At the beginning of the 19th century, Northern California—then called Alta California and nominally under Spanish rule—saw the arrival of Russian, British, Prussian, and U.S. ships hunting whales and sea otters along the Pacific coast. Sea vessels flying the double-headed eagle, the Russian empire’s flag, soon dominated the waters of the Pacific Northwest as far south as San Francisco.
Although Spain had claimed California as its own territory since the early 1500s, it had no colonies or settlers in the area. The arrival of Russian fur traders along the coast spurred the Spanish to establish what would become a chain of 21 missions to bolster its claim to Alta California. Eventually, this chain of missions would reach as far north as Sonoma.
The Russian presence along the Pacific coast was headquartered in Sitka, Alaska, in a colony established by the Russian-American Fur Company. This commercial firm, similar to such European joint-stock companies as the Dutch East India Company or the Hudson’s Bay Company, was chartered by Russian Tsar Paul I in 1799. The company was given free reign in North America in exchange for one-third of its annual profits payable to the Tsar. However, the cultivation of foodstuffs proved difficult in Alaska. In 1806, an officer of the Russian-American Fur Company, Count Nikolai Rezanov, sailed to San Francisco to buy wheat and open trade relations with Spain, meeting with Jose Arguello, commander of the Presidio of San Francisco. During his trip, Rezanov fell in love with Arguello’s 15-year-old daughter, Concepcion Arguello, and announced their engagement on the eve of his departure. Perhaps it was this engagement that allowed Rezanov to load up his ship with wheat and set sail for the starving colony. (The marriage never happened. Rezanov died in 1807 before Arguello received permission from the pope to marry the non-Catholic.)

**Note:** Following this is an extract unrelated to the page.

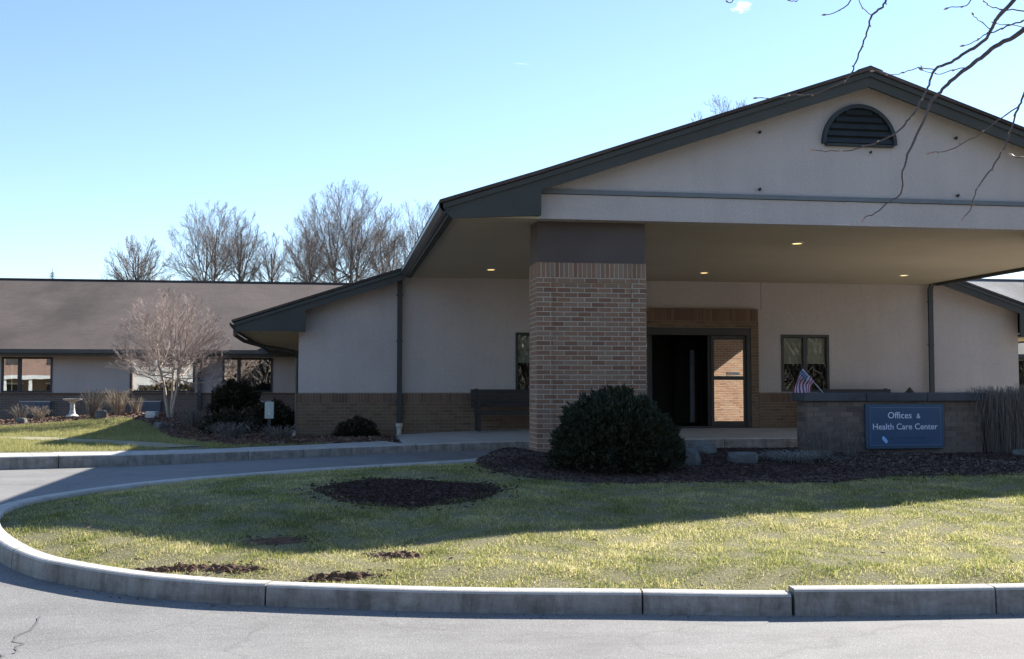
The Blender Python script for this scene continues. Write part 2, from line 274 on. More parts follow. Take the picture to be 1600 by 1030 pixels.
# ------------------------------------------------------------------ mesh helpers
class MB:
    def __init__(s): s.v = []; s.f = []; s.mi = []; s.smooth = False
    def add(s, vs, fs, mi=0):
        o = len(s.v); s.v += [tuple(p) for p in vs]; s.f += [tuple(i+o for i in f) for f in fs]; s.mi += [mi]*len(fs); return s
    def box(s, x0, x1, y0, y1, z0, z1, mi=0):
        return s.add([(x0, y0, z0), (x1, y0, z0), (x1, y1, z0), (x0, y1, z0), (x0, y0, z1), (x1, y0, z1), (x1, y1, z1), (x0, y1, z1)],
                     [(0, 3, 2, 1), (4, 5, 6, 7), (0, 1, 5, 4), (1, 2, 6, 5), (2, 3, 7, 6), (3, 0, 4, 7)], mi)
    def prism_y(s, poly, y0, y1, mi=0):            # polygon in x,z (counter-clockwise seen from -y) pushed along y
        n = len(poly)
        return s.add([(x, y0, z) for x, z in poly] + [(x, y1, z) for x, z in poly],
                     [tuple(range(n)), tuple(range(2*n-1, n-1, -1))] + [(i, i+n, (i+1) % n+n, (i+1) % n) for i in range(n)], mi)
    def prism_x(s, poly, x0, x1, mi=0):
        n = len(poly)
        return s.add([(x0, y, z) for y, z in poly] + [(x1, y, z) for y, z in poly],
                     [tuple(range(n)), tuple(range(2*n-1, n-1, -1))] + [(i, i+n, (i+1) % n+n, (i+1) % n) for i in range(n)], mi)
    def prism_z(s, poly, z0, z1, mi=0):
        n = len(poly); zt = z1 if callable(z1) else (lambda x, y: z1)
        return s.add([(x, y, zt(x, y)) for x, y in poly] + [(x, y, z0) for x, y in poly],
                     [tuple(range(n)), tuple(range(2*n-1, n-1, -1))] + [(i, i+n, (i+1) % n+n, (i+1) % n) for i in range(n)], mi)
    def tube(s, pts, rad, n=6, mi=0, cap=True):
        pts = [Vector(p) for p in pts]; vs = []; fs = []
        ref = Vector((0.13, 0.31, 0.94))
        for i, p in enumerate(pts):
            d = (pts[min(i+1, len(pts)-1)] - pts[max(i-1, 0)])
            if d.length < 1e-9: d = Vector((0, 0, 1))
            d.normalize()
            a = d.cross(ref)
            if a.length < 0.05: a = d.cross(Vector((1, 0, 0)))
            a.normalize(); b = d.cross(a); r = rad[i] if hasattr(rad, '__len__') else rad
            for k in range(n):
                t = 2*math.pi*k/n; vs.append(p + a*(r*math.cos(t)) + b*(r*math.sin(t)))
        for i in range(len(pts)-1):
            for k in range(n):
                q = (k+1) % n; fs.append((i*n+k, i*n+q, (i+1)*n+q, (i+1)*n+k))
        if cap and n > 3: fs += [tuple(range(n-1, -1, -1)), tuple(range((len(pts)-1)*n, len(pts)*n))]
        return s.add(vs, fs, mi)
    def lathe(s, prof, cx, cy, n=16, mi=0):
        vs = [(cx + r*math.cos(2*math.pi*k/n), cy + r*math.sin(2*math.pi*k/n), z) for r, z in prof for k in range(n)]
        fs = [(i*n+k, i*n+(k+1) % n, (i+1)*n+(k+1) % n, (i+1)*n+k) for i in range(len(prof)-1) for k in range(n)]
        return s.add(vs, fs, mi)
    def mesh(s, name, mats):
        me = bpy.data.meshes.new(name); me.from_pydata(s.v, [], s.f)
        for m in (mats if isinstance(mats, (list, tuple)) else [mats]): me.materials.append(m)
        if any(s.mi): me.polygons.foreach_set('material_index', s.mi)
        if s.smooth: me.polygons.foreach_set('use_smooth', [True]*len(s.f))
        me.update(); return me
    def build(s, name, mats, parent=None, bevel=0):
        o = link(name, s.mesh(name, mats), parent)
        if bevel:
            b = o.modifiers.new('bevel', 'BEVEL'); b.width = bevel; b.segments = 2; b.limit_method = 'ANGLE'
        return o
def link(name, me, parent=None, loc=None):
    o = bpy.data.objects.new(name, me); COL.objects.link(o)
    if parent is not None: o.parent = parent
    if loc is not None: o.location = loc
    return o
def tag(o, label=None, cat=None, group=None, kind=None):
    for k, v in (('label', label), ('category', cat), ('group', group), ('kind', kind)):
        if v: o[k] = v
    return o
def thing(name, label, cat, group=None, loc=(0, 0, 0)):
    o = bpy.data.objects.new(name, None); COL.objects.link(o); o.location = loc; o.empty_display_size = 0.2
    return tag(o, label, cat, group)
def struct(o, label=None): return tag(o, label, None, None, 'structure')
def np_mesh(name, verts, nper, material, parent=None, quads=None):
    n = len(verts); me = bpy.data.meshes.new(name)
    me.vertices.add(n); me.vertices.foreach_set('co', np.ascontiguousarray(verts, dtype=np.float32).ravel())
    nf = n//nper; me.loops.add(n); me.loops.foreach_set('vertex_index', np.arange(n, dtype=np.int32))
    me.polygons.add(nf); me.polygons.foreach_set('loop_start', np.arange(0, n, nper, dtype=np.int32))
    me.materials.append(material); me.update(calc_edges=True)
    return link(name, me, parent)

# ------------------------------------------------------------------ lie of the land
def sm(t): t = np.clip(t, 0, 1); return t*t*(3-2*t)
def H(X, Y):                                        # roadway surface
    return np.interp(Y, [8, 10, 12, 15, 18, 20, 30], [0, .1, .27, .36, .41, .43, .45]) + .12*sm((np.asarray(X)+4)/7)*sm((np.asarray(Y)-13)/5)
CX = 7.77
half = [(CX, 7.85), (6.4, 7.87), (5.07, 7.94), (3.35, 8.08), (2.24, 8.27), (.85, 8.50), (-.55, 8.88), (-1.0, 9.05), (-1.54, 9.34), (-2.12, 9.8), (-2.56, 10.25),
        (-2.95, 10.85), (-3.25, 11.5), (-3.42, 12.2), (-3.43, 12.9), (-3.2, 13.6), (-2.8, 14.25), (-2.3, 14.85), (-1.6, 15.4), (-.6, 15.95), (.6, 16.35), (1.8, 16.7),
        (3.0, 17.4), (4.5, 17.9), (6.2, 18.1), (CX, 18.15)]
ring = half + [(2*CX-x, y) for x, y in half[-2:0:-1]]
def smooth_path(pts, closed, per=6):
    out = []; n = len(pts)
    for i in range(n if closed else n-1):
        g = (lambda k: np.array(pts[k % n])) if closed else (lambda k: np.array(pts[min(max(k, 0), n-1)]))
        p0, p1, p2, p3 = g(i-1), g(i), g(i+1), g(i+2)
        for t in np.linspace(0, 1, per, endpoint=False):
            out.append(tuple(0.5*((2*p1) + (p2-p0)*t + (2*p0-5*p1+4*p2-p3)*t*t + (3*p1-p0-3*p2+p3)*t**3)))
    if not closed: out.append(pts[-1])
    return out
RING = smooth_path(ring, True)
def inside(px, py, poly):
    px = np.asarray(px); py = np.asarray(py); r = np.zeros(px.shape, bool); n = len(poly)
    for i in range(n):
        x0, y0 = poly[i]; x1, y1 = poly[(i+1) % n]
        if y0 == y1: continue
        c = ((y0 > py) != (y1 > py)) & (px < (x1-x0)*(py-y0)/(y1-y0)+x0); r ^= c
    return r
def edge_dist(px, py, poly, closed=True):
    px = np.asarray(px, float); py = np.asarray(py, float); d = np.full(px.shape, 1e9); n = len(poly)
    for i in range(n if closed else n-1):
        x0, y0 = poly[i]; x1, y1 = poly[(i+1) % n]; dx, dy = x1-x0, y1-y0; q = dx*dx+dy*dy
        if q < 1e-12: continue
        t = np.clip(((px-x0)*dx+(py-y0)*dy)/q, 0, 1); d = np.minimum(d, (px-x0-t*dx)**2+(py-y0-t*dy)**2)
    return np.sqrt(d)
RC = RING[::3]
def lawn_z(X, Y):
    X = np.asarray(X, float); Y = np.asarray(Y, float)
    d = edge_dist(X, Y, RC)
    return H(X, Y) + .112 + .065*sm((d-.15)/.7) + .085*sm((d-.1)/2.2)*sm((Y-8.5)/5) + .012*np.sin(X*2.3+Y)*np.cos(Y*1.9-X*.6)*sm(d/1.0)
def walk_z(X, Y):
    X = np.asarray(X, float); Y = np.asarray(Y, float)
    return .62 + .11*sm((X+3)/8)*(1-sm((X-14)/8)) + .07*sm((Y-21.3)/4)*sm(X/4)*(1-sm((X-14)/4))
def yard_z(X, Y):                                   # lawn and beds beyond the sidewalk
    X = np.asarray(X, float); Y = np.asarray(Y, float)
    return .615 + .03*sm((Y-19)/5) + .30*np.exp(-((X+4.4)/3.2)**2-((Y-32.5)/3.6)**2) + .10*np.exp(-((X+8)/5)**2-((Y-34)/3)**2)
def sheet(name, xs, ys, zf, material, keep=None, parent=None):
    XX, YY = np.meshgrid(xs, ys); ZZ = zf(XX, YY)*np.ones_like(XX)
    nx, ny = len(xs), len(ys)
    idx = np.arange(nx*ny).reshape(ny, nx)
    q = np.stack([idx[:-1, :-1], idx[:-1, 1:], idx[1:, 1:], idx[1:, :-1]], -1).reshape(-1, 4)
    if keep is not None:
        cx = ((XX[:-1, :-1]+XX[1:, 1:])/2).ravel(); cy = ((YY[:-1, :-1]+YY[1:, 1:])/2).ravel(); q = q[keep(cx, cy)]
    used = np.unique(q); rem = -np.ones(nx*ny, int); rem[used] = np.arange(len(used))
    v = np.stack([XX.ravel(), YY.ravel(), ZZ.ravel()], -1)[used]
    me = bpy.data.meshes.new(name); me.from_pydata(v.tolist(), [], rem[q].tolist()); me.materials.append(material)
    me.polygons.foreach_set('use_smooth', [True]*len(q)); me.update(); return link(name, me, parent)
def far_axis(a, b, step, reach):
    c = list(np.arange(a, b+step/2, step)); out = [-reach, -reach*.4, a-60, a-20] + c + [b+20, b+60, reach*.4, reach]; return np.array(sorted(out))
struct(sheet('ground', far_axis(-60, 66, 2.0, 1500), far_axis(-44, 70, 2.0, 1500), lambda X, Y: np.where(Y < 25, H(X, Y)-.10, .50), M['ground']), 'winter turf ground all around the building and the drive')
struct(sheet('road', np.arange(-50, 60.1, .5), np.arange(-13, 24.6, .5), H, M['asphalt']), 'light grey worn asphalt drive looping past the grass island')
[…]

Despite the shipment, hunger continued to plague the Russian and Alaskan settlers in the Alaskan colonies of Sitka and Kodiak Island. Hope for a treaty with Spain grew even more unlikely with Rezanov’s death. Between 1808 and 1811, Alexandr Baranov, the leader of the Russian-American Fur Company, sent expeditions to explore the unoccupied stretch of California coastline north of San Francisco Bay. The Russians believed this area, called New Albion by Sir Francis Drake, was not under direct Spanish control.
In 1812, a scouting party of Russians and native Alaskans led by Ivan Kuskov, landed at Bodega Bay. The group decided the most suitable site for a new encampment lay 18 miles north. The redwood stockade fort they built, called Fort Rossiya or Fort Ross, was the southernmost base of operations of the Russian-American Fur Company. Their goal was to provide agricultural supplies, plus products from ranching and orchard farming for their Alaskan colonies. Fort Ross was located on the ancestral home of the local Kahaya Indians, who worked with the Russians. At its operational peak in 1828, roughly 60 Russian, 80 native Alaskans, and 80 local Indians lived in or worked at the Fort Ross settlement.
In 1821, following Mexico’s war of independence against Spain, the Russian Tsar Alexander I closed the waters of Pacific Northwest and California to Europe, the U.S., and Mexico. He warned them to stay 100 miles off the coast of Russian America. This edict was one of the motives for U.S. President James Monroe and Secretary of State John Quincy Adams to issue the Monroe Doctrine, calling any further European colonization of the Western Hemisphere an act of aggression against the U.S.
Fort Ross, despite its influence in international affairs, did not prove to be a successful colony. The massive over hunting of sea otters caused a collapse of the population. The reluctance of the colony’s hunters to engage fully in agriculture, combined with the coastal fog and indigenous gophers and mice, resulted in a string of unprofitable years in the late 1830s. By 1839, the Russian-American Company sought to leave Fort Ross. They negotiated with the Hudson Bay Company to supply Sitka with food and provisions. They also sought buyers for the Fort and all of its provisions, equipment, and livestock. In 1841, after extensive negotiations, the Russian-American Fur Company sold Fort Ross to John Sutter of Sutter’s Fort in Sacramento.